Wobec powyższego, apelujemy do Pana Prezesa o zajęcie  stanowiska w odniesieniu do godzących w urząd sędziego działań  sędziego NSA  prof. J. Tarno, ujawnionych w reportażu Onetu pt. "Poprosiłam o wodę do picia. Podano mi wrzątek". Ujawniamy przypadki patologii na polskich uczelniach. Wnosimy o wyciagnięcie stosownych konsekwencji i podjęcie działań naprawczych, przywracających wiarę w sprawiedliwe i niezawisłe sądownictwo.

Prosimy o przysłanie informacji w ustawowo przyjętym terminie. W sytuacjach niejasnych bądź wątpliwych prosimy o kontakt mailowy: Ten adres pocztowy jest chroniony przed spamowaniem. Aby go zobaczyć, konieczne jest włączenie w przeglądarce obsługi JavaScript..

Z wyrazami szacunku,

 dr Joanna Gruba

Prezes Fundacji Nauka Polska

dr Monika Mularska-Kucharek

Przewodnicząca Rady Fundacji Nauka Polska

 

 

[1] Anna Korzeniewska-Lasota, „Godność urzędu sędziego – uwagi na tle orzecznictwa sądów dyscyplinarnych”, Studia Ełckie, 13(2011); str. 286; http://bazhum.muzhp.pl/media//files/Studia_Elckie/Studia_Elckie-r2011, pobrano dn. 9.10.2019 r.

[2] https://wiadomosci.onet.pl/tylko-w-onecie/wazny-sedzia-na-szkoleniu-niszczcie-te-nagrania-w-tle-dramatyczne-historie-mlodych/5w6pc30 ; pobrano dn. 02.07.2019 r. 

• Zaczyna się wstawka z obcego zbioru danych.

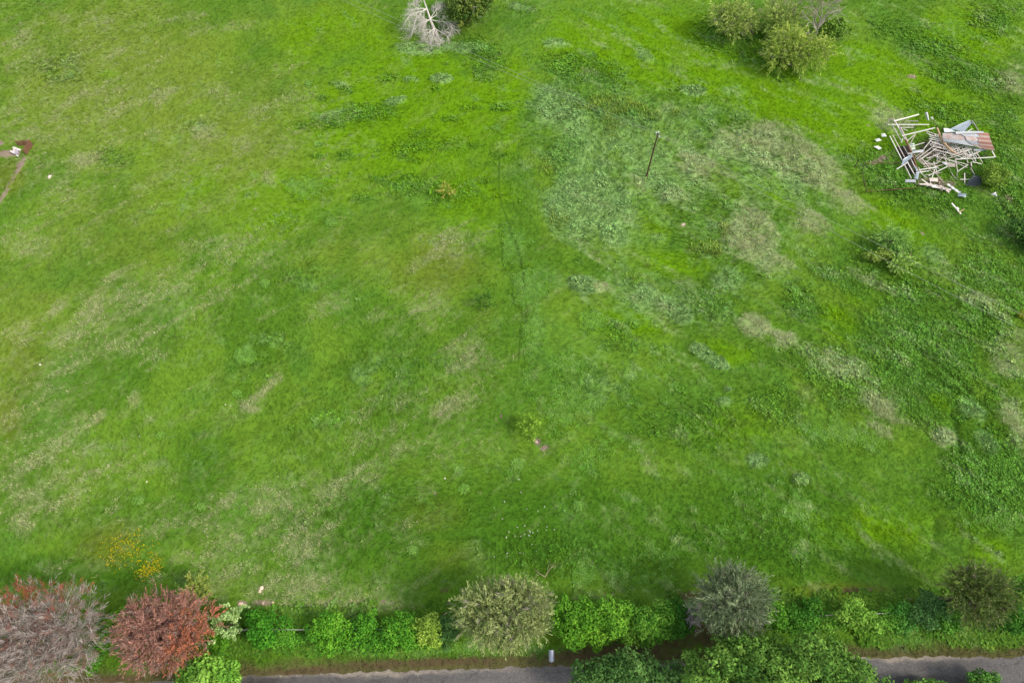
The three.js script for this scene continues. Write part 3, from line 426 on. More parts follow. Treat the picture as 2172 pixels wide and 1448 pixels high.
plant('shrub', 190, 1392, 42, 24, 1.5, 'low dark green shrub at the foot of the grey tree', 'shrub', { n: 71, k: 42, cr: 0.42, leaf: 0.20, tones: tones(0x3f8a1e, 0x57a028, 0x347a1c), shrub: true, blobs: ragged(450, 7) });
plant('sapling', 484, 1322, 25, 42, 3.6, 'slender grey-green sapling right of the red tree', 'sapling', { spray: true, n: 54, k: 42, cr: 0.42, leaf: 0.27, slim: 0.07, fan: 1, tones: bright(0x93b070, 0x7fa05c, 0xa6c080), shrub: true, blobs: ragged(723, 7) });
plant('shrub', 448, 1365, 34, 24, 1.8, 'mid green shrub tucked under the red tree on its right', 'shrub', { n: 63, k: 42, cr: 0.42, leaf: 0.20, tones: tones(0x4d9a26, 0x62ac34), shrub: true, blobs: ragged(828, 7) });
plant('shrub', 560, 1332, 43, 40, 2.6, 'round dark green shrub standing alone in the fence line', 'shrub', { n: 138, k: 42, cr: 0.42, leaf: 0.19, tones: tones(0x3c8f22, 0x52a42e, 0x2f7c20), shrub: true, blobs: ragged(15, 10) });
plant('shrub', 697, 1336, 40, 40, 2.7, 'green shrub at the left end of the leafy row', 'shrub', { n: 138, k: 42, cr: 0.42, leaf: 0.19, tones: tones(0x58a628, 0x6ab838, 0x3f8c24), shrub: true, blobs: ragged(16, 10) });
plant('shrub', 777, 1338, 33, 34, 2.2, 'lower green shrub, second in the leafy row', 'shrub', { n: 96, k: 42, cr: 0.42, leaf: 0.19, tones: tones(0x4a9c28, 0x60b034, 0x388422), shrub: true, blobs: ragged(17, 9) });
plant('shrub', 843, 1334, 34, 38, 2.6, 'spreading green shrub, third in the leafy row', 'shrub', { n: 117, k: 42, cr: 0.42, leaf: 0.19, tones: tones(0x50a02a, 0x66b238, 0x3c8a24), shrub: true, blobs: ragged(18, 9) });
plant('shrub', 910, 1330, 28, 40, 2.9, 'pale yellow-green shrub left of the large olive tree', 'shrub', { n: 113, k: 42, cr: 0.42, leaf: 0.18, tones: tones(0x8cc04c, 0x7cb442, 0x9acc5c), shrub: true, blobs: ragged(19, 8) });
plant('shrub', 948, 1345, 24, 36, 2.2, 'dark blue-green shrub wedged between yellow-green shrub and olive tree', 'shrub', { n: 67, k: 42, cr: 0.42, leaf: 0.18, tones: tones(0x4a8244, 0x5a9450, 0x3c6e38), shrub: true, blobs: ragged(364, 7) });
plant('olive_tree', 1068, 1302, 118, 82, 8, 'large rounded tree with pale olive feathery foliage beside mailbox', 'tree', { spray: true, n: 1500, k: 17, cr: 0.22, leaf: 0.46, slim: 0.03, fan: 0.65, axis: 0.9, lift: 0.2, lump: 0.5, tones: bright(0x8a985e, 0x788850, 0x9aa46c, 0x687a44), blobs: lobes(21, 11, 0.62, 0.42), limbs: 14, trunk: 0.24, more: twiggy(200, 0.8, 0.018, [0x8a8276, 0x9c948a]) });
plant('shrub', 1213, 1322, 44, 52, 3.2, 'vivid green bush touching the olive tree on its right', 'shrub', { n: 216, k: 42, cr: 0.46, leaf: 0.21, tones: tones(0x559f28, 0x68b236, 0x438824), shrub: true, blobs: ragged(23, 10) });
plant('shrub', 1290, 1316, 48, 46, 3.2, 'vivid green bush, second right of the olive tree', 'shrub', { n: 216, k: 42, cr: 0.46, leaf: 0.21, tones: tones(0x5aa42c, 0x6eb43c, 0x488e28), shrub: true, blobs: ragged(24, 10) });
plant('shrub', 1385, 1322, 46, 44, 3, 'mid green bush left of the lilac-grey twigs', 'shrub', { n: 180, k: 42, cr: 0.42, leaf: 0.20, tones: tones(0x58a234, 0x6cb244, 0x458c2c), shrub: true, blobs: ragged(25, 10) });
plant('shrub', 1444, 1300, 30, 40, 2.6, 'dark green bush behind the lilac-grey twigs', 'shrub', { n: 105, k: 42, cr: 0.42, leaf: 0.20, tones: tones(0x327a26, 0x449030, 0x28661f), shrub: true, blobs: ragged(26, 8) });
plant('bare_shrub', 1468, 1307, 15, 18, 2.8, 'leafless lilac-grey shrub against the silvery tree', 'shrub', { spray: true, n: 70, k: 10, cr: 0.15, leaf: 0.55, slim: 0.02, fan: 0.7, tones: bright(0xa294a0, 0x8e8290), shrub: true, blobs: ragged(245, 7) });
plant('silvery_tree', 1556, 1275, 94, 82, 8, 'grey-green silvery tree with long drooping plumes', 'tree', { spray: true, n: 1150, k: 16, cr: 0.24, leaf: 0.5, slim: 0.028, fan: 0.5, axis: 1.25, wild: 0.8, lift: 0.3, lump: 0.6, tones: bright(0x72825e, 0x5f7250, 0x8a9874, 0x4e6244), blobs: lobes(27, 10, 0.62, 0.42), limbs: 12, trunk: 0.22, more: twiggy(200, 0.8, 0.018, [0x8a847c, 0x9c968c]) });
plant('shrub', 1640, 1300, 26, 24, 1.8, 'green shrub at the right foot of the silvery tree', 'shrub', { n: 54, k: 42, cr: 0.42, leaf: 0.18, tones: tones(0x4c9a2c, 0x67b03c), shrub: true, blobs: ragged(745, 7) });
plant('shrub', 1712, 1302, 34, 30, 2, 'dark green shrub where the fence wire comes out again', 'shrub', { n: 88, k: 42, cr: 0.42, leaf: 0.18, tones: tones(0x3f8a2a, 0x549e36, 0x327824), shrub: true, blobs: ragged(28, 9) });
plant('sapling', 1816, 1306, 42, 32, 2.8, 'yellow-green sapling standing alone against the fence wire', 'sapling', { n: 113, k: 42, cr: 0.42, leaf: 0.22, tones: tones(0x70b244, 0x80be52, 0x60a23a), shrub: true, blobs: ragged(29, 10) });
plant('shrub', 1900, 1310, 30, 22, 1.6, 'low green shrub left of the blue-green shrub', 'shrub', { n: 63, k: 42, cr: 0.42, leaf: 0.18, tones: tones(0x4a9430, 0x62a83e), shrub: true, blobs: ragged(546, 7) });
plant('shrub', 1965, 1292, 38, 36, 2.8, 'blue-green shrub left of the brownish cedar', 'shrub', { n: 134, k: 42, cr: 0.42, leaf: 0.18, tones: tones(0x4a8648, 0x5c9a58, 0x3c7240), shrub: true, blobs: ragged(30, 9) });
plant('cedar_tree', 2068, 1262, 78, 70, 7, 'brownish olive cedar at the lower right', 'tree', { spray: true, n: 850, k: 16, cr: 0.24, leaf: 0.48, slim: 0.03, fan: 0.6, axis: 1.1, wild: 0.75, lump: 0.65, tones: bright(0x5e7434, 0x6e843a, 0x4a602e, 0x5c643a), blobs: lobes(31, 9, 0.62, 0.42), limbs: 12, trunk: 0.2, more: twiggy(130, 0.7, 0.018, [0x7a7266]) });
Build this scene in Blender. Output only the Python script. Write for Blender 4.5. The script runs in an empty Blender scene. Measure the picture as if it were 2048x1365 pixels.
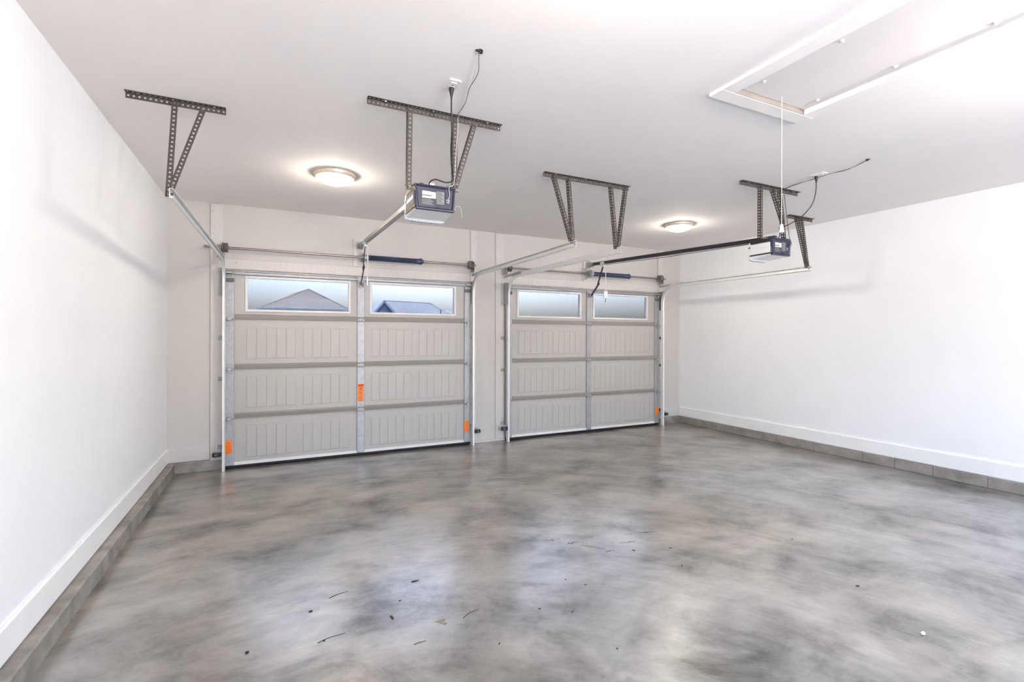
import bpy, bmesh, math, random
from mathutils import Vector, Matrix

# ------------------------------------------------------------------ camera, world, lights, exposure
scn = bpy.context.scene
COL = scn.collection
H = 2.849            # ceiling height
D = 6.055            # inner face of the wall with the garage doors
XL, XR = -0.9775, 6.118
YB = -1.30           # wall behind the camera
CAMZ = 1.434

cam_d = bpy.data.cameras.new('camera')
cam = bpy.data.objects.new('camera', cam_d)
COL.objects.link(cam)
cam.location = (0, 0, CAMZ)
cam_d.sensor_width = 36.0
cam_d.lens = 970.1 / 2048 * 36.0
cam_d.shift_y = -(682.5 - 672.8) / 2048
cam_d.clip_start = 0.05
cam_d.clip_end = 500
YAW = math.radians(26.259)
cam.rotation_euler = (Matrix.Rotation(-YAW, 3, 'Z') @ Matrix.Rotation(math.radians(90), 3, 'X')
                      @ Matrix.Rotation(0.0025, 3, 'Z')).to_euler()
scn.camera = cam

world = bpy.data.worlds.new('world')
scn.world = world
world.use_nodes = True
wn = world.node_tree.nodes
wl = world.node_tree.links
wn.clear()
w_out = wn.new('ShaderNodeOutputWorld')
w_bg = wn.new('ShaderNodeBackground')
w_sky = wn.new('ShaderNodeTexSky')
w_sky.sky_type = 'NISHITA'
w_sky.sun_disc = False
w_sky.sun_elevation = math.radians(44)
w_sky.sun_rotation = math.radians(21)
w_sky.air_density = 1.0
w_sky.dust_density = 8.2
w_sky.ozone_density = 5.0
w_bg.inputs['Strength'].default_value = 1.7
wl.new(w_sky.outputs[0], w_bg.inputs[0])
wl.new(w_bg.outputs[0], w_out.inputs[0])

# an unseen opening added behind the viewer lets daylight fill the room: a sampling portal over that opening (gives off no light itself)
OX0, OX1, OZ = 0.3, 4.8, 2.35
por_d = bpy.data.lights.new('added_rear_opening_portal', 'AREA')
por_d.shape = 'RECTANGLE'
por_d.size = OX1 - OX0
por_d.size_y = OZ
por_d.cycles.is_portal = True
por = bpy.data.objects.new('added_rear_opening_portal', por_d)
COL.objects.link(por)
por.location = ((OX0 + OX1) / 2, YB - .08, OZ / 2)
por.rotation_euler = (math.radians(90), 0, 0)       # faces into the garage (+y)

FRONT = [('AREA', 5.0), ('POINT', 4.2)]   # watts of the two ceiling lamps in view
FILL_REAR = (50.0, 49.0)         # watts of the unseen fill lamps added behind the viewer
LAMP_COL = (1.0, 0.92, 0.81)

vs = scn.view_settings
vs.view_transform = 'Standard'
vs.look = 'None'
vs.gamma = 1.0
vs.use_curve_mapping = False
vs.exposure = 1.1
scn.display_settings.display_device = 'sRGB'
scn.cycles.use_denoising = True
scn.cycles.denoising_prefilter = 'ACCURATE'
scn.cycles.max_bounces = 9
scn.cycles.diffuse_bounces = 6
scn.cycles.glossy_bounces = 4
scn.cycles.transmission_bounces = 8
scn.cycles.transparent_max_bounces = 12
scn.cycles.sample_clamp_indirect = 5.0
scn.cycles.use_light_tree = False
scn.cycles.caustics_reflective = False
scn.cycles.caustics_refractive = False

RNG = random.Random(11)


# ------------------------------------------------------------------ materials
def lin(c):
    r = []
    for v in c:
        v = v / 255.0
        r.append(v / 12.92 if v <= 0.04045 else ((v + 0.055) / 1.055) ** 2.4)
    return r


def mat(name, rgb, rough=0.5, metal=0.0, var=0.06, scale=18.0, bump=0.0, bscale=120.0, stretch=None, ior=1.45,
        emit=None, estr=0.0, coat=0.0):
    m = bpy.data.materials.new(name)
    m.use_nodes = True
    nt = m.node_tree
    n, l = nt.nodes, nt.links
    b = n['Principled BSDF']
    c = lin(rgb)
    tc = n.new('ShaderNodeTexCoord')
    mp = n.new('ShaderNodeMapping')
    if stretch:
        mp.inputs['Scale'].default_value = stretch
    l.new(tc.outputs['Object'], mp.inputs[0])
    nz = n.new('ShaderNodeTexNoise')
    nz.inputs['Scale'].default_value = scale
    nz.inputs['Detail'].default_value = 5
    l.new(mp.outputs[0], nz.inputs['Vector'])
    rp = n.new('ShaderNodeValToRGB')
    rp.color_ramp.elements[0].position = 0.3
    rp.color_ramp.elements[1].position = 0.7
    rp.color_ramp.elements[0].color = [max(0, v * (1 - var)) for v in c] + [1]
    rp.color_ramp.elements[1].color = [min(1, v * (1 + var)) for v in c] + [1]
    l.new(nz.outputs['Fac'], rp.inputs[0])
    l.new(rp.outputs[0], b.inputs['Base Color'])
    b.inputs['Roughness'].default_value = rough
    b.inputs['Metallic'].default_value = metal
    b.inputs['IOR'].default_value = ior
    if coat:
        b.inputs['Coat Weight'].default_value = coat
    if bump:
        nb = n.new('ShaderNodeTexNoise')
        nb.inputs['Scale'].default_value = bscale
        nb.inputs['Detail'].default_value = 3
        l.new(mp.outputs[0], nb.inputs['Vector'])
        bp = n.new('ShaderNodeBump')
        bp.inputs['Strength'].default_value = bump
        bp.inputs['Distance'].default_value = 0.002
        l.new(nb.outputs['Fac'], bp.inputs['Height'])
        l.new(bp.outputs[0], b.inputs['Normal'])
    if emit:
        b.inputs['Emission Color'].default_value = list(emit) + [1]
        b.inputs['Emission Strength'].default_value = estr
    return m


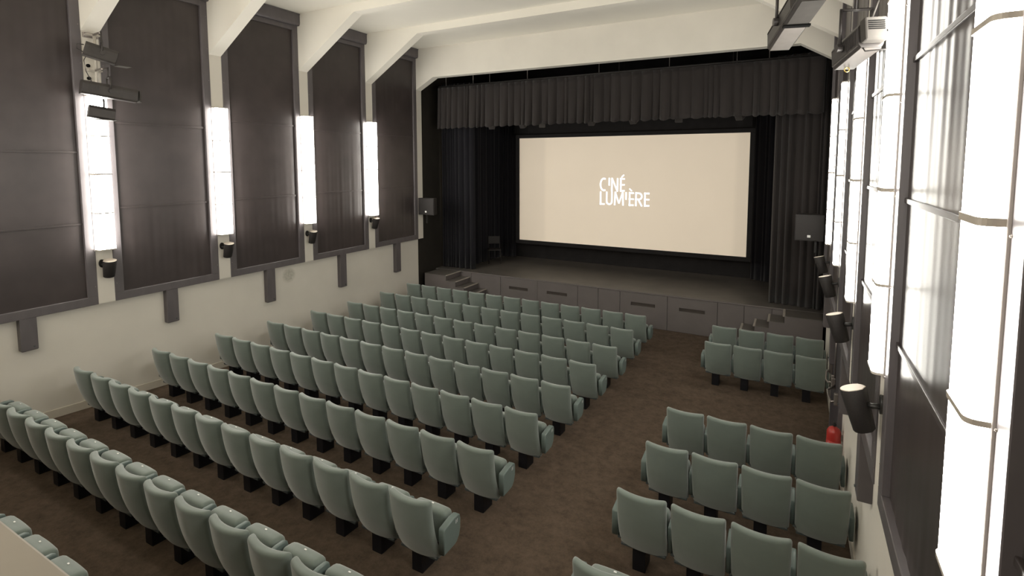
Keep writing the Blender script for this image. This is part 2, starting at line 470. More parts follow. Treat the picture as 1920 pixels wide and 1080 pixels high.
# ---------------------------------------------------------------- stage
YS, ZS = 2.018, .027
stage = tag(B('stage', XLW, XRW, YS+.02, 5.44, ZS-.04, ZS, M_deck), 'low black stage with matt deck and grey front panels', 'stage')
B('deck_edge', XLW, XRW, YS-.012, YS+.02, ZS-.035, ZS+.002, M_stage, stage, .004)
B('kickboard', .60, 9.60, YS+.015, YS+.05, -.905, -.87, M_slot, stage)
seams = [XLW+.02, .9077, 1.954, 3.1985, 4.439, 5.04, 5.648, 6.8965, 8.105, 8.705, 9.30, XRW-.02]
slots = {2: (2.252, 2.879), 3: (3.494, 4.122), 6: (5.95, 6.584), 7: (7.189, 7.813)}
for i, (a, b_) in enumerate(zip(seams, seams[1:])):
    a += .005; b_ -= .005
    z0, z1 = -.895, ZS-.04
    bm = bmesh.new()
    if i in slots:
        s0, s1 = slots[i]; t0, t1 = -.352, -.264
        box(bm, a, b_, YS, YS+.04, z0, t0); box(bm, a, b_, YS, YS+.04, t1, z1)
        box(bm, a, s0, YS, YS+.04, t0, t1); box(bm, s1, b_, YS, YS+.04, t0, t1)
    else:
        box(bm, a, b_, YS, YS+.04, z0, z1)
    p_ = done('front_panel', bm, M_stage, stage)
    if i in slots:
        B('handle_recess', s0, s1, YS+.03, YS+.045, t0, t1, M_slot, p_)
B('stage_base', XLW+.01, XRW-.01, YS+.06, 5.43, -.905, ZS-.045, M_dark, stage)
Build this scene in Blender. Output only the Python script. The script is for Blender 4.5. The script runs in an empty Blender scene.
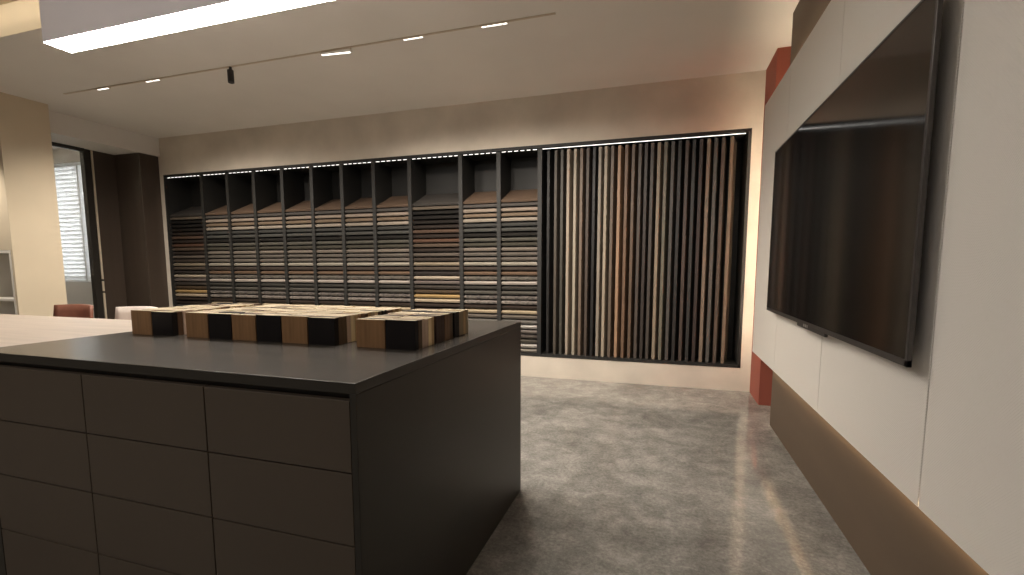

[3] Art. 66 u.s.p.: „Ślubuję uroczyście jako sędzia sądu powszechnego służyć wiernie Rzeczypospolitej Polskiej, stać na straży prawa, obowiązki sędziego wypełniać sumiennie, sprawiedliwość wymierzać zgodnie z przepisami prawa, bezstronnie według mego sumienia, dochować tajemnicy państwowej i służbowej, a w postępowaniu kierować się zasadami godności i uczciwości”.